==== Provided data ====
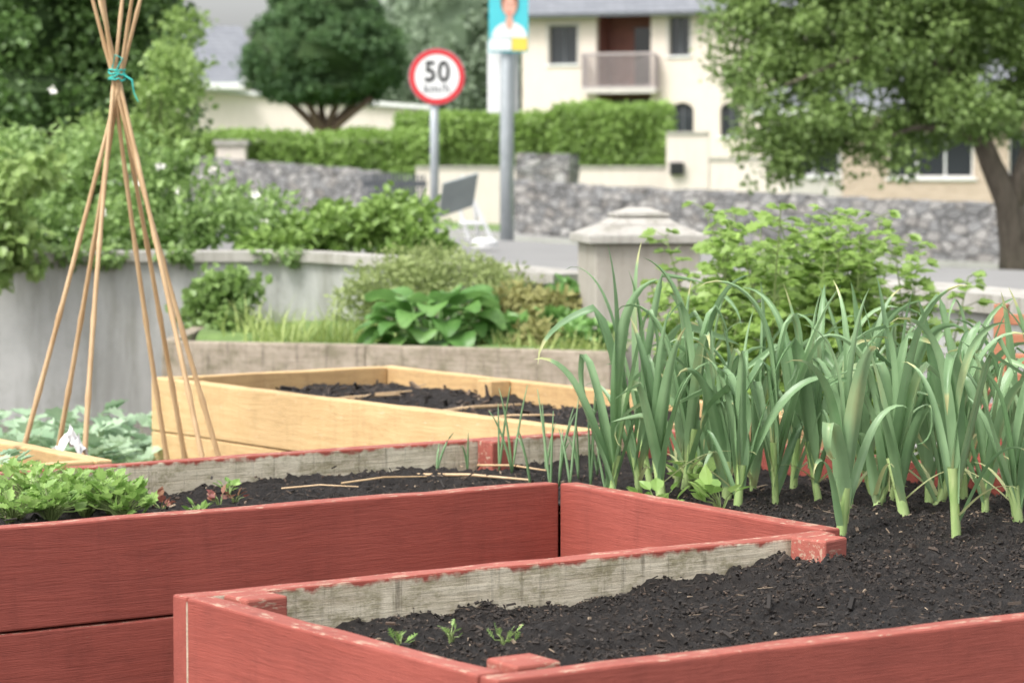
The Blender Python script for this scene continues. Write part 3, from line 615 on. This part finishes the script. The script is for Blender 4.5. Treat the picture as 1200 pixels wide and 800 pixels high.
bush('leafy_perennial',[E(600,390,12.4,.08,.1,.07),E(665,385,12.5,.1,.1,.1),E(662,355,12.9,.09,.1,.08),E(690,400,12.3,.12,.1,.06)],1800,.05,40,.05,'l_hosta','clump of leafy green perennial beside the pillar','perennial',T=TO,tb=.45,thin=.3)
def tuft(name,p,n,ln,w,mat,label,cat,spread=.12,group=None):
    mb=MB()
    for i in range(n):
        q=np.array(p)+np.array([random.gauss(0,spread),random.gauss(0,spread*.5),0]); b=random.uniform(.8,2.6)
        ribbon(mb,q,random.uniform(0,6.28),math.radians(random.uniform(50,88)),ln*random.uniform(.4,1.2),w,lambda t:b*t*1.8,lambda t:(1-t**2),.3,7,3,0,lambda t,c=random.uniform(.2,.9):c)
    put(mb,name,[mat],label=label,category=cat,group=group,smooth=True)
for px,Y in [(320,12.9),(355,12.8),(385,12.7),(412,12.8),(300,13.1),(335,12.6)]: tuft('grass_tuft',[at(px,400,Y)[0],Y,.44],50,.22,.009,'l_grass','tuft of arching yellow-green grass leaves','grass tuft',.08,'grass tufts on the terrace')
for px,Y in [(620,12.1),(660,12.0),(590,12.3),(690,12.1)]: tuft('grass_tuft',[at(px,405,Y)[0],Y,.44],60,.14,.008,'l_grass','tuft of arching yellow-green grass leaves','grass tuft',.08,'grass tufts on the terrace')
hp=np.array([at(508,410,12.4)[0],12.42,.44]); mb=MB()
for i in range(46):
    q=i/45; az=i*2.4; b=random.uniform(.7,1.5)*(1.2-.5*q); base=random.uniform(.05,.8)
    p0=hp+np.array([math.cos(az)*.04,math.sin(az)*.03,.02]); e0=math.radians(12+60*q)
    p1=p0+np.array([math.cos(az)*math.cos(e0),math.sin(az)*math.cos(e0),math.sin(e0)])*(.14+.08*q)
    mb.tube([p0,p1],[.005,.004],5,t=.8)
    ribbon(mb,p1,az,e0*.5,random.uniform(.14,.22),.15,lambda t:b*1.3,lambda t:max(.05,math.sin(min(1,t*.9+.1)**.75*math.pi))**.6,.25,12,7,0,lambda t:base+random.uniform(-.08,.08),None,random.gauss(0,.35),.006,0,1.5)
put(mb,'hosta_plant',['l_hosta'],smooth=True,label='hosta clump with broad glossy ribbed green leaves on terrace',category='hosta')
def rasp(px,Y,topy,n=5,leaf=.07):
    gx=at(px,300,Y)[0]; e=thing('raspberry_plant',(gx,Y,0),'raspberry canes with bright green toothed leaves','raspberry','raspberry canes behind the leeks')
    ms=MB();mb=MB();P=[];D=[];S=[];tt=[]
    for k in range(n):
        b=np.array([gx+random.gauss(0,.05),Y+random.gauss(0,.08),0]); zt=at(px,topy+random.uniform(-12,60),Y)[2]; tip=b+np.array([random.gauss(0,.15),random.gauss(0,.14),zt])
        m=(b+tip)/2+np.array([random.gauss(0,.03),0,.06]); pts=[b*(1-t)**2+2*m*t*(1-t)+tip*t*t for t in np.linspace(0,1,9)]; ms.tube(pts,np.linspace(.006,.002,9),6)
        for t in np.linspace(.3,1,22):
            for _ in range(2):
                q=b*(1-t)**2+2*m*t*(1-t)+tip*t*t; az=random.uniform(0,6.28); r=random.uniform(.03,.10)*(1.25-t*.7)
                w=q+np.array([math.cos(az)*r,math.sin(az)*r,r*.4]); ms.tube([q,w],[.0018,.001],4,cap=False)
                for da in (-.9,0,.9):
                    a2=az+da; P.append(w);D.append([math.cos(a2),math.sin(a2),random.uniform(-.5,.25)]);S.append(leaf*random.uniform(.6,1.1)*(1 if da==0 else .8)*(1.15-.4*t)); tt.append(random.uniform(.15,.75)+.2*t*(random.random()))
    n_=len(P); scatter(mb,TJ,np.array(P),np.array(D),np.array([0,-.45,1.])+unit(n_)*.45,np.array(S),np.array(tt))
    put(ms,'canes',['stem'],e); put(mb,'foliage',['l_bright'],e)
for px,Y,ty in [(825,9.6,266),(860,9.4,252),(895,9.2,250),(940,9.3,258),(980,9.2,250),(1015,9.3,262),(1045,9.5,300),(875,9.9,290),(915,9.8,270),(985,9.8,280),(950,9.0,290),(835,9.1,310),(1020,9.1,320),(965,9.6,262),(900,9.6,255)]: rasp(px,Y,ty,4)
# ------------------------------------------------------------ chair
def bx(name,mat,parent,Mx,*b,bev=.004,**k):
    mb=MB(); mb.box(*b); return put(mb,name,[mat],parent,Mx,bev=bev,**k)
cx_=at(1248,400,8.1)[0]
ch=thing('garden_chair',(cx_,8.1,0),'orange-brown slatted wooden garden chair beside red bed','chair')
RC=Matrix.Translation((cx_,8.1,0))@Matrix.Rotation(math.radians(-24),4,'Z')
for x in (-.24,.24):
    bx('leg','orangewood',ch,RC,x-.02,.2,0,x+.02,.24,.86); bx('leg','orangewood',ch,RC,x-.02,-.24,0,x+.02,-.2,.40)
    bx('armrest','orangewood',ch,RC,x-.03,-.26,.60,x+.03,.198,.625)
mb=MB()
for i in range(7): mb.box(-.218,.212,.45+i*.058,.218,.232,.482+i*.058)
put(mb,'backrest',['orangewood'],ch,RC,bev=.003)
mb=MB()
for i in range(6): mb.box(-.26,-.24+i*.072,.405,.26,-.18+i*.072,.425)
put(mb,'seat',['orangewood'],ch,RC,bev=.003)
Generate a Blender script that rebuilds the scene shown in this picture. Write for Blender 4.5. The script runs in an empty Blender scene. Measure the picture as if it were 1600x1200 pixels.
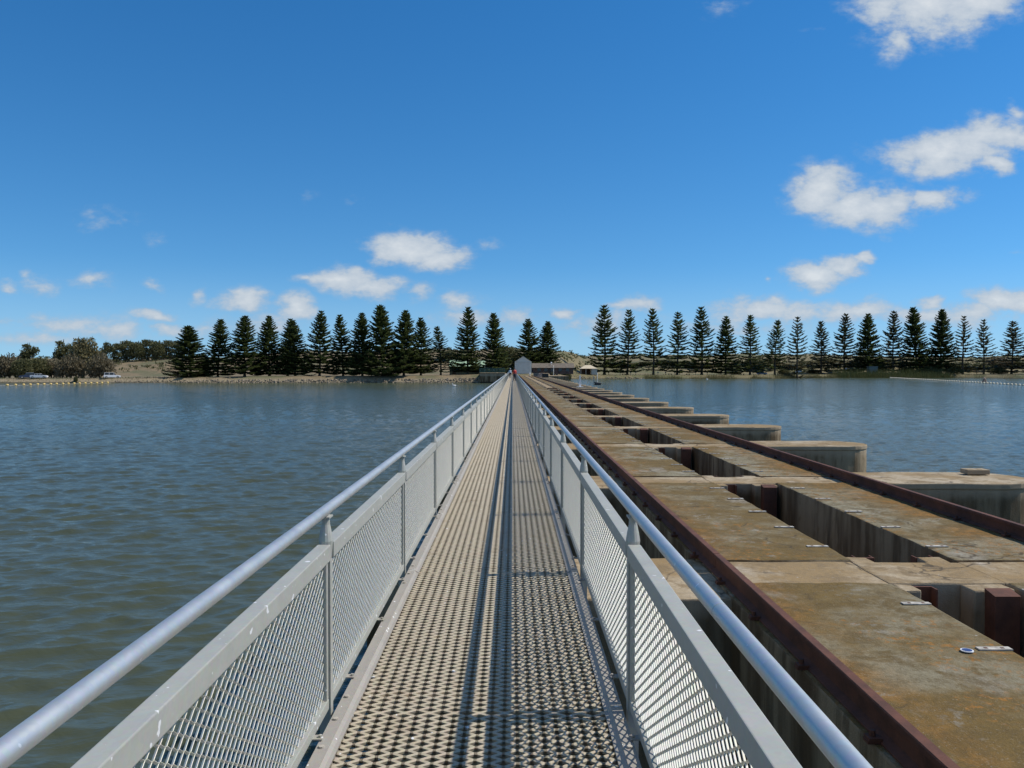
====
Print all of the entries word for word. Skip any images they contain.

● **The response**:
The Blender Python script for this scene continues. Write part 3, from line 615 on. This part finishes the script. The script is for Blender 4.5. Treat the picture as 1200 pixels wide and 800 pixels high.
bush('leafy_perennial',[E(600,390,12.4,.08,.1,.07),E(665,385,12.5,.1,.1,.1),E(662,355,12.9,.09,.1,.08),E(690,400,12.3,.12,.1,.06)],1800,.05,40,.05,'l_hosta','clump of leafy green perennial beside the pillar','perennial',T=TO,tb=.45,thin=.3)
def tuft(name,p,n,ln,w,mat,label,cat,spread=.12,group=None):
    mb=MB()
    for i in range(n):
        q=np.array(p)+np.array([random.gauss(0,spread),random.gauss(0,spread*.5),0]); b=random.uniform(.8,2.6)
        ribbon(mb,q,random.uniform(0,6.28),math.radians(random.uniform(50,88)),ln*random.uniform(.4,1.2),w,lambda t:b*t*1.8,lambda t:(1-t**2),.3,7,3,0,lambda t,c=random.uniform(.2,.9):c)
    put(mb,name,[mat],label=label,category=cat,group=group,smooth=True)
for px,Y in [(320,12.9),(355,12.8),(385,12.7),(412,12.8),(300,13.1),(335,12.6)]: tuft('grass_tuft',[at(px,400,Y)[0],Y,.44],50,.22,.009,'l_grass','tuft of arching yellow-green grass leaves','grass tuft',.08,'grass tufts on the terrace')
for px,Y in [(620,12.1),(660,12.0),(590,12.3),(690,12.1)]: tuft('grass_tuft',[at(px,405,Y)[0],Y,.44],60,.14,.008,'l_grass','tuft of arching yellow-green grass leaves','grass tuft',.08,'grass tufts on the terrace')
hp=np.array([at(508,410,12.4)[0],12.42,.44]); mb=MB()
for i in range(46):
    q=i/45; az=i*2.4; b=random.uniform(.7,1.5)*(1.2-.5*q); base=random.uniform(.05,.8)
    p0=hp+np.array([math.cos(az)*.04,math.sin(az)*.03,.02]); e0=math.radians(12+60*q)
    p1=p0+np.array([math.cos(az)*math.cos(e0),math.sin(az)*math.cos(e0),math.sin(e0)])*(.14+.08*q)
    mb.tube([p0,p1],[.005,.004],5,t=.8)
    ribbon(mb,p1,az,e0*.5,random.uniform(.14,.22),.15,lambda t:b*1.3,lambda t:max(.05,math.sin(min(1,t*.9+.1)**.75*math.pi))**.6,.25,12,7,0,lambda t:base+random.uniform(-.08,.08),None,random.gauss(0,.35),.006,0,1.5)
put(mb,'hosta_plant',['l_hosta'],smooth=True,label='hosta clump with broad glossy ribbed green leaves on terrace',category='hosta')
def rasp(px,Y,topy,n=5,leaf=.07):
    gx=at(px,300,Y)[0]; e=thing('raspberry_plant',(gx,Y,0),'raspberry canes with bright green toothed leaves','raspberry','raspberry canes behind the leeks')
    ms=MB();mb=MB();P=[];D=[];S=[];tt=[]
    for k in range(n):
        b=np.array([gx+random.gauss(0,.05),Y+random.gauss(0,.08),0]); zt=at(px,topy+random.uniform(-12,60),Y)[2]; tip=b+np.array([random.gauss(0,.15),random.gauss(0,.14),zt])
        m=(b+tip)/2+np.array([random.gauss(0,.03),0,.06]); pts=[b*(1-t)**2+2*m*t*(1-t)+tip*t*t for t in np.linspace(0,1,9)]; ms.tube(pts,np.linspace(.006,.002,9),6)
        for t in np.linspace(.3,1,22):
            for _ in range(2):
                q=b*(1-t)**2+2*m*t*(1-t)+tip*t*t; az=random.uniform(0,6.28); r=random.uniform(.03,.10)*(1.25-t*.7)
                w=q+np.array([math.cos(az)*r,math.sin(az)*r,r*.4]); ms.tube([q,w],[.0018,.001],4,cap=False)
                for da in (-.9,0,.9):
                    a2=az+da; P.append(w);D.append([math.cos(a2),math.sin(a2),random.uniform(-.5,.25)]);S.append(leaf*random.uniform(.6,1.1)*(1 if da==0 else .8)*(1.15-.4*t)); tt.append(random.uniform(.15,.75)+.2*t*(random.random()))
    n_=len(P); scatter(mb,TJ,np.array(P),np.array(D),np.array([0,-.45,1.])+unit(n_)*.45,np.array(S),np.array(tt))
    put(ms,'canes',['stem'],e); put(mb,'foliage',['l_bright'],e)
for px,Y,ty in [(825,9.6,266),(860,9.4,252),(895,9.2,250),(940,9.3,258),(980,9.2,250),(1015,9.3,262),(1045,9.5,300),(875,9.9,290),(915,9.8,270),(985,9.8,280),(950,9.0,290),(835,9.1,310),(1020,9.1,320),(965,9.6,262),(900,9.6,255)]: rasp(px,Y,ty,4)
# ------------------------------------------------------------ chair
def bx(name,mat,parent,Mx,*b,bev=.004,**k):
    mb=MB(); mb.box(*b); return put(mb,name,[mat],parent,Mx,bev=bev,**k)
cx_=at(1248,400,8.1)[0]
ch=thing('garden_chair',(cx_,8.1,0),'orange-brown slatted wooden garden chair beside red bed','chair')
RC=Matrix.Translation((cx_,8.1,0))@Matrix.Rotation(math.radians(-24),4,'Z')
for x in (-.24,.24):
    bx('leg','orangewood',ch,RC,x-.02,.2,0,x+.02,.24,.86); bx('leg','orangewood',ch,RC,x-.02,-.24,0,x+.02,-.2,.40)
    bx('armrest','orangewood',ch,RC,x-.03,-.26,.60,x+.03,.198,.625)
mb=MB()
for i in range(7): mb.box(-.218,.212,.45+i*.058,.218,.232,.482+i*.058)
put(mb,'backrest',['orangewood'],ch,RC,bev=.003)
mb=MB()
for i in range(6): mb.box(-.26,-.24+i*.072,.405,.26,-.18+i*.072,.425)
put(mb,'seat',['orangewood'],ch,RC,bev=.003)
Generate a Blender script that rebuilds the scene shown in this picture. Write for Blender 4.5. The script runs in an empty Blender scene. Measure the picture as if it were 1600x1200 pixels.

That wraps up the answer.